経済成長がすべてか?マーサ・C・ヌスバウムを読んで

題名から経済学の本かと思っていたら、教育論だった。

国策(利潤)を追求するあまり、デモクラシーの存続に必要な技能を放棄し、想像力や創造性、批判的思考が劣化していることを危惧している。

そのような技能は何から得られるかといえば、それは「人文学」からだ。その現状をインドとアメリカを主な対象にして、検証している。

インドでは顕著に人文学の軽視が見れる。親たちは子供が工科、経営大学への入学は賞賛するが、芸術系だと恥とみなすらしい。それはアメリカでも見られる傾向だ。

そのような傾向を生み出す背景は、元来芸術家はイデオロギーに奉仕しないからだ。それを経済成長を重視する教育者は忌み嫌う。

それではその「忌み嫌う」という感情はどうして湧出されてしまうのか。嫌悪感という病理の中心には「純粋」と「不純」という二項対立が潜んでいるからだ。そこには想像力や思いやりが欠如している。

それではどのよう教育法がいいのか。それは、自己検証の重要性を説くソクラテス的な人文学(アテネのデモクラシー)を受けさせる教育法をとおして、伝統や権威への盲信を防ぎ、自分自身で考え議論するようにする。
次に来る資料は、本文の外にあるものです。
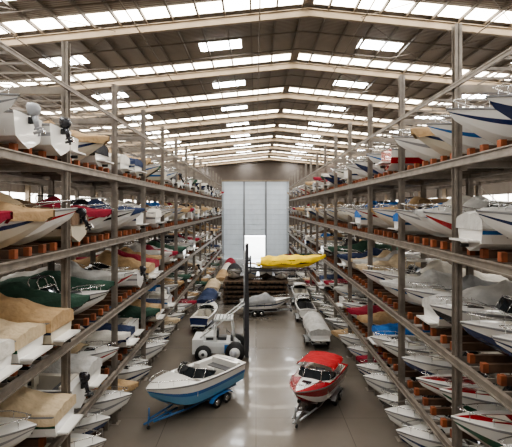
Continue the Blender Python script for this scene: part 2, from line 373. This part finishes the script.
def ibeam_v(mb, x, y, z0, z1, w, m):
    t = .035
    mb.box(x-w/2, x+w/2, y-w/2, y-w/2+t, z0, z1, m); mb.box(x-w/2, x+w/2, y+w/2-t, y+w/2, z0, z1, m)
    mb.box(x-t/2, x+t/2, y-w/2, y+w/2, z0, z1, m)
def ibeam_y(mb, x, y0, y1, z, h, w, m):
    t = .05
    mb.box(x-w/2, x+w/2, y0, y1, z-t, z, m); mb.box(x-w/2, x+w/2, y0, y1, z-h, z-h+t, m); mb.box(x-t/2, x+t/2, y0, y1, z-h+t, z-t, m)

def rack(side):
    s = -1 if side == 'L' else 1
    X0 = XL if side == 'L' else XR
    Y0 = 18.0 if side == 'L' else 16.3
    ztop = H + (5.2 if side == 'L' else 4.8)
    mb = MB(); xf = X0 + s*.15; xb = X0 + s*DEP
    kk = list(range(-3, 14)); ye = Y0 + kk[-1]*BAY
    for k in kk:
        y = Y0 + k*BAY
        for x in (xf, X0+s*DEP*.5, xb):
            ibeam_v(mb, x, y, 0, H+7.1 if x == xf else ztop, .28, M_STEEL)
            mb.box(x-.28, x+.28, y-.28, y+.28, 0, .03, M_STEEL)
        for z in SH + [ztop]:
            mb.box(min(xf, xb), max(xf, xb), y-.09, y+.09, z-.34, z-.04, M_STEEL)
        for z in SH:
            mb.box(min(xf, xf+s*.3), max(xf, xf+s*.3), y-.2, y+.2, z-.45, z-.35, M_STEEL)
    y0 = Y0 + kk[0]*BAY
    for z in SH:
        for x in (X0 + s*.02, X0+s*DEP*.5, xb+s*.02): ibeam_y(mb, x, y0, ye, z, .32, .18, M_STEEL)
        y = y0
        while y < min(ye, Y0+7*BAY):
            y += BAY/6; mb.box(min(xf, xb), max(xf, xb), y-.05, y+.05, z-.16, z-.02, M_STEEL)
    for x in (X0, X0+s*DEP*.5, xb):
        ibeam_y(mb, x, y0, ye, ztop, .18, .10, M_STEEL)
    y = y0
    while y < ye:
        y += BAY/6; mb.box(min(xf, xb), max(xf, xb), y-.03, y+.03, ztop-.12, ztop-.04, M_STEEL)
    for i in range(1, 8):
        x = X0 + s*DEP*i/8; mb.box(x-.02, x+.02, y0, ye, ztop-.04, ztop, M_STEEL)
    for k in kk[:-1:2]:
        y = Y0+k*BAY
        for z0, z1 in zip([0]+SH, SH+[ztop]):
            mb.tube([(xb, y, z0+.1), (xb, y+BAY, z1-.4)], .03, M_STEEL, 4); mb.tube([(xb, y+BAY, z0+.1), (xb, y, z1-.4)], .03, M_STEEL, 4)
    far = bpy.data.objects.new('distant_stored_boats', None); sc.collection.objects.link(far)
    rnd = random.Random(14 if side == 'L' else 31)
    for k in kk[1:-1]:
        for lev, z in enumerate([0]+SH):
            last = None
            for j in range(3):
                yc = Y0 + k*BAY + (1.14, 3.1, 5.06)[j] + rnd.uniform(-.02, .02)
                ov = OVR.get((side, lev-1, k, j))
                r0 = rnd.choices(keys, [WT[q] for q in keys])[0]
                if r0 == last: r0 = rnd.choice(keys)
                last = r0
                r1, r2, r3, r4 = rnd.random(), rnd.random(), rnd.random(), rnd.random()
                key = ov or r0
                if not ov and r1 < .03: continue
                me, st, L = V[key]
                q = .94 + .12*r4
                ks = (.95*q, .83, .98*q)
                if V[key][1] in ('cc', 'tower', 'cabin') and lev <= 1: ks = (.93*q, .82, .84)
                if key.startswith('big') : ks = (.95, .84, .90)
                L *= ks[0]
                bow_out = r2 < (.80 if side == 'R' else .55)
                if lev == 0 or key in ('open_navy2','open_green','cov_green') : bow_out = True
                prot = -.1 + r3*.9
                if lev == 0: prot = .5 + r3*.8
                if key.startswith('big'): prot = 1.0 + .3*r3
                bz = .32 if lev else .5
                zb = z + bz - .12
                for sy in (-.45, .45):
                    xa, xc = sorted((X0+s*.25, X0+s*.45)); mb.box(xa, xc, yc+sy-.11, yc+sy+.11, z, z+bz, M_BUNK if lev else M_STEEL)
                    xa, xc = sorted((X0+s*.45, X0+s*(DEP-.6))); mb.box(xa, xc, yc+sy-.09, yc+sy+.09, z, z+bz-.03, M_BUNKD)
                if bow_out:
                    if s > 0: loc = (X0 - prot + L, yc, zb); rot = math.pi
                    else: loc = (X0 + prot - L, yc, zb); rot = 0
                else:
                    loc = (X0 - s*(prot-.45), yc, zb); rot = math.pi if s < 0 else 0
                near = k <= 2
                put(me, NAMES[st] if near else 'boat_hull', loc, rot + rnd.uniform(-.015, .015), None if near else far, ks)
    mb.obj('boat_storage_rack')
rack('L'); rack('R')

# ---------------------------------------------------------------- room shell
Y0R = -16.0
mb = MB(); mb.box(XW0, XW1, Y0R, YB, -.2, 0, None)
fm = mat('polished_concrete', (0.2, 0.17, 0.14), 0.25, coat=.15)
nt = fm.node_tree; b = nt.nodes['Principled BSDF']; tc = nt.nodes.new('ShaderNodeTexCoord')
n1 = nt.nodes.new('ShaderNodeTexNoise'); n1.inputs['Scale'].default_value = .12; n1.inputs['Detail'].default_value = 7; n1.inputs['Roughness'].default_value = .55
r1 = nt.nodes.new('ShaderNodeValToRGB'); r1.color_ramp.elements[0].position = .3; r1.color_ramp.elements[1].position = .72
r1.color_ramp.elements[0].color = (.13, .112, .092, 1); r1.color_ramp.elements[1].color = (.20, .175, .15, 1)
n2 = nt.nodes.new('ShaderNodeTexNoise'); n2.inputs['Scale'].default_value = .5; n2.inputs['Detail'].default_value = 4
r2 = nt.nodes.new('ShaderNodeMapRange'); r2.inputs['To Min'].default_value = .14; r2.inputs['To Max'].default_value = .30
bk = nt.nodes.new('ShaderNodeTexBrick'); bk.offset = 0; bk.inputs['Scale'].default_value = 1; bk.inputs['Brick Width'].default_value = 5.2; bk.inputs['Row Height'].default_value = 6.2
bk.inputs['Mortar Size'].default_value = .02; bk.inputs['Color1'].default_value = (1,1,1,1); bk.inputs['Color2'].default_value = (.95,.95,.95,1); bk.inputs['Mortar'].default_value = (.6,.6,.6,1)
mx = nt.nodes.new('ShaderNodeMix'); mx.data_type = 'RGBA'; mx.blend_type = 'MULTIPLY'; mx.inputs['Factor'].default_value = 1
nt.links.new(tc.outputs['Object'], n1.inputs['Vector']); nt.links.new(tc.outputs['Object'], n2.inputs['Vector']); nt.links.new(tc.outputs['Object'], bk.inputs['Vector'])
nt.links.new(n1.outputs['Fac'], r1.inputs['Fac']); nt.links.new(r1.outputs['Color'], mx.inputs['A']); nt.links.new(bk.outputs['Color'], mx.inputs['B'])
nt.links.new(mx.outputs['Result'], b.inputs['Base Color']); nt.links.new(n2.outputs['Fac'], r2.inputs['Value']); nt.links.new(r2.outputs['Result'], b.inputs['Roughness'])
mb.mats = [fm]; mb.m = [0]*len(mb.m); mb.obj('floor')

def rz(x): return RZ - SL*abs(x-RX)
mb = MB()
for xa, xb_ in ((XW0, RX), (RX, XW1)):
    vs = []
    for dz in (0, .15):
        vs += [(xa, Y0R, rz(xa)+dz), (xb_, Y0R, rz(xb_)+dz), (xb_, YB, rz(xb_)+dz), (xa, YB, rz(xa)+dz)]
    mb.add(vs, [(0,3,2,1),(4,5,6,7),(0,1,5,4),(1,2,6,5),(2,3,7,6),(3,0,4,7)], M_DECK)
mb.obj('ceiling')
TR = [24 + 8.9*i for i in range(-4, 9)]
mb = MB()
def slab(y0, y1, xa, xb_, d0, d1, m):
    vs = [(xa,y0,rz(xa)-d0),(xb_,y0,rz(xb_)-d0),(xb_,y1,rz(xb_)-d0),(xa,y1,rz(xa)-d0),(xa,y0,rz(xa)-d1),(xb_,y0,rz(xb_)-d1),(xb_,y1,rz(xb_)-d1),(xa,y1,rz(xa)-d1)]
    mb.add(vs, [(0,1,2,3),(4,7,6,5),(0,4,5,1),(1,5,6,2),(2,6,7,3),(3,7,4,0)], m)
for y in TR:
    for xa, xb_ in ((XW0+.1, RX), (RX, XW1-.1)):
        slab(y-.12, y+.12, xa, xb_, .20, .24, M_RAFT); slab(y-.02, y+.02, xa, xb_, .24, .62, M_RAFT); slab(y-.12, y+.12, xa, xb_, .62, .66, M_RAFT)
    for xx in (XW0+.3, XW1-.3): ibeam_v(mb, xx, y, 0, rz(xx)-.25, .4, M_RAFT)
mb.obj('roof_trusses')
mb = MB()
x = XW0+.5
while x < XW1:
    mb.box(x-.05, x+.05, Y0R, YB, rz(x)-.20, rz(x)-.02, M_PURL); x += 1.48
for x in (-6.5, 0.2, 6.0, 12.5, -13): mb.tube([(x, Y0R, rz(x)-.8), (x, YB-.2, rz(x)-.8)], .035, M_PURL, 6)
for i, y in enumerate(TR[:-1]):
    for xa, xb_ in ((-18, -8), (6, 15)):
        mb.tube([(xa, y, rz(xa)-.4), (xb_, y+8.9, rz(xb_)-.4)], .02, M_PURL, 4); mb.tube([(xb_, y, rz(xb_)-.4), (xa, y+8.9, rz(xa)-.4)], .02, M_PURL, 4)
    for q in (3.0, 6.0):
        slab(y+q-.03, y+q+.03, XW0+.2, RX, .2, .27, M_PURL); slab(y+q-.03, y+q+.03, RX, XW1-.2, .2, .27, M_PURL)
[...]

この考え方は、エスニシティ、カースト、宗教を異にする問題にも重要だ。

そんなソクラテス的な教育法を行った哲学者が紹介されていく。

そのような教育を受けた者たちを「世界市民」と呼んでいる。それでは具体的にどのような学びをすればいいのか。

若者には、経済学の基礎的原理とグローバル経済の働きを学び、それだけではなく、外国語、自国とその歴史を学び、世界史、宗教、馴染みのない文化的伝統について深く調べるべきだ。
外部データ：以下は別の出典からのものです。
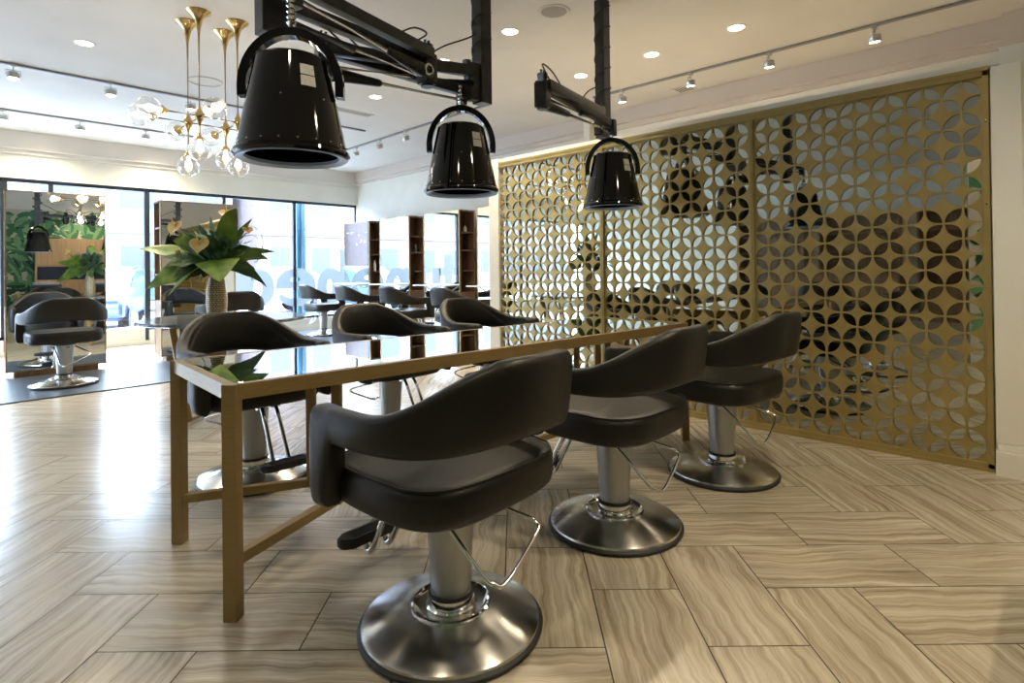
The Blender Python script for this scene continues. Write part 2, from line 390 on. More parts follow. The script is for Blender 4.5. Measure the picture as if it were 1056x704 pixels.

そしてソクラテス的な批判的思考と共に芸術の重要性を説いている。それによって柔軟で創造的な知性が培われる。

しかしそのような民主的な教育は追い詰められている。数値的評価がしにくい人文学は助成金申請を査定する政府が、この分野に無関心だということで。
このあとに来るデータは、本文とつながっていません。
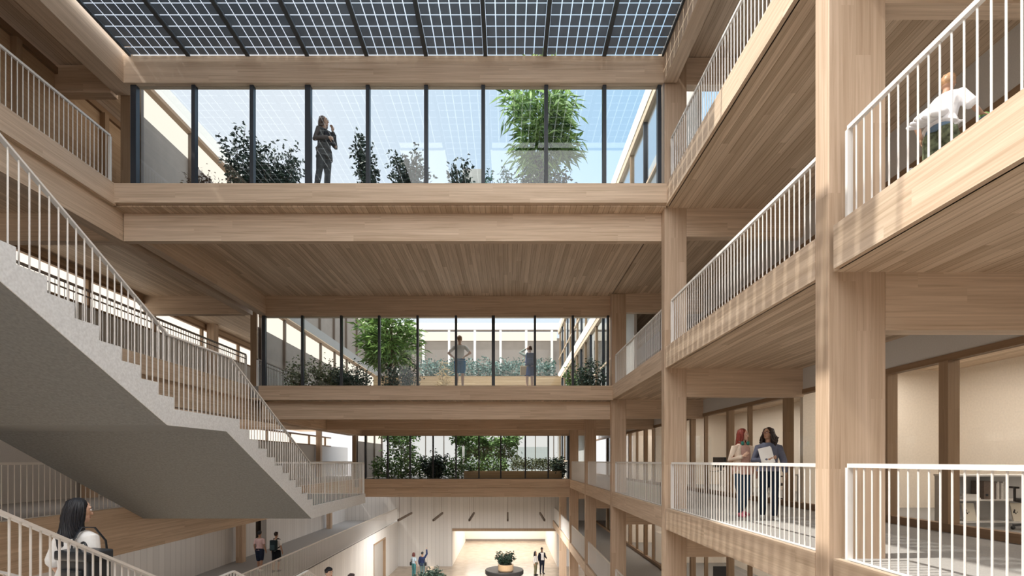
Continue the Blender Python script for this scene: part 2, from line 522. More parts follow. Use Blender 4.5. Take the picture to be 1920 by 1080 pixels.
beam(B(-8.7, 3.60, 24.0, 24.18, 1.46, 2.10), M_BX, 'shaded timber beam behind and below the middle bridge')
beam(B(-8.7, 3.60, 30.0, 30.18, 1.46, 2.10), M_BX, 'timber beam over the head of the lowest glass wall')
beam(B(-8.75, -8.5, 18.2, 30.0, 1.46, 2.10), M_BY, 'timber edge beam receding behind the stair below the middle bridge')
trim(B(-8.6, 3.62, 29.58, 29.70, -1.55, -1.05), M_BX)
beam(B(-8.6, 3.60, 29.75, 29.95, -2.10, -1.57), M_BX, 'long timber beam under the lowest glass bridge')
struct('gallery_floor', B(-9.0, 3.62, 29.70, 41.3, R0 - 0.42, R0), M_CARPET)
struct('ceiling', B(-9.0, 12, 29.96, 41.0, R0 - 0.47, R0 - 0.425), M_PLASTER)

# ---- right side galleries
for z, y1 in ((RM, 41), (R0, 41), (R1, 37), (R2, 37)):
    struct('gallery_floor', B(3.66, 10.6, -14, y1, z - 0.40, z), M_CARPET)
    struct('ceiling', B(3.66, 10.6, -14, y1, z - 0.46, z - 0.405), M_SOF)
    for k in range(0, 7):
        y0 = 6 * k if k else -14
        yb = 6 * (k + 1) - 0.34
        if z == R2 and k > 1: continue
        if z == R1 and k > 2: continue
        trim(B(3.60, 3.68, y0 + (0.001 if k else 0), yb, z - 0.46, z + 0.02), M_BY)
ORD = ['nearest', 'second', 'third', 'fourth', 'fifth', 'sixth']
for k in range(1, 7):
    x1 = 4.25 if k == 1 else 4.11
    y = 6.0 * k
    zt = RT if k <= 2 else (5.06 if k == 3 else 2.1 if k <= 5 else R0 - 0.47)
    zt = {1: RT + 0.3, 2: RT, 3: R2 - 0.47, 4: R1 - 0.47, 5: R1 - 0.47, 6: R0 - 0.47}[k]
    obj('timber_column', B(XC, x1, y - 0.25, y, RG, zt), M_BZ, bevel=0.012,
        label=['broad timber column, the nearest and largest, on the right', 'second timber column from the camera, right of the glass bridges', 'third timber column from the camera, right of the middle glass wall',
               'fourth timber column from the camera in the right row', 'fifth timber column from the camera in the right row', 'sixth timber column from the camera, farthest in the right row'][k-1], cat='column', group='timber columns in the right row', kind='thing')
    for z, nm in ((RM, 'lowest'), (R0, 'ground-view'), (R1, 'middle'), (R2, 'top')):
        if z == R2 and k > 3: continue
        if z == R1 and k > 5: continue
        beam(B(x1, 6.8, y - 0.24, y - 0.02, z - 1.11, z - 0.46), M_BX,
             'cross beam right of the %s column, under the %s gallery' % (ORD[k-1], {RM: 'lowest right', R0: 'right walkway', R1: 'boy\'s', R2: 'top right'}[z]))
beam(B(XC - 0.04, XC + 0.26, -14, 11.7, 8.64, RT), M_BY, 'timber edge beam along the right side of the solar roof')
beam(B(3.9, 6.8, 11.76, 11.98, 8.64, RT), M_BX, 'short roof cross beam right of the second column')
struct('roof', B(XC, 10.6, -14, 12.2, RT + 0.02, RT + 0.3), M_SOF)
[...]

それでは財政的支援はどうなのか。それはそれで独立性の喪失が懸念されるというジレンマがある。

それと日本でも問題視されている「テストのための教育」も憂いている。機械的な教師と受身の学生の関係から、人文的な柔軟性や創造性が奪われてしまうからだ。

日本もアメリカの轍を踏むのではないか。科学においても基礎研究に対する予算が削られている。僕自身は文系思考だし、人文学、それに芸術も好きだ。だからその大切さは分かる。やはり、多様性を知ることができる。それは他者への理解、寛容などに繋がるのではないか。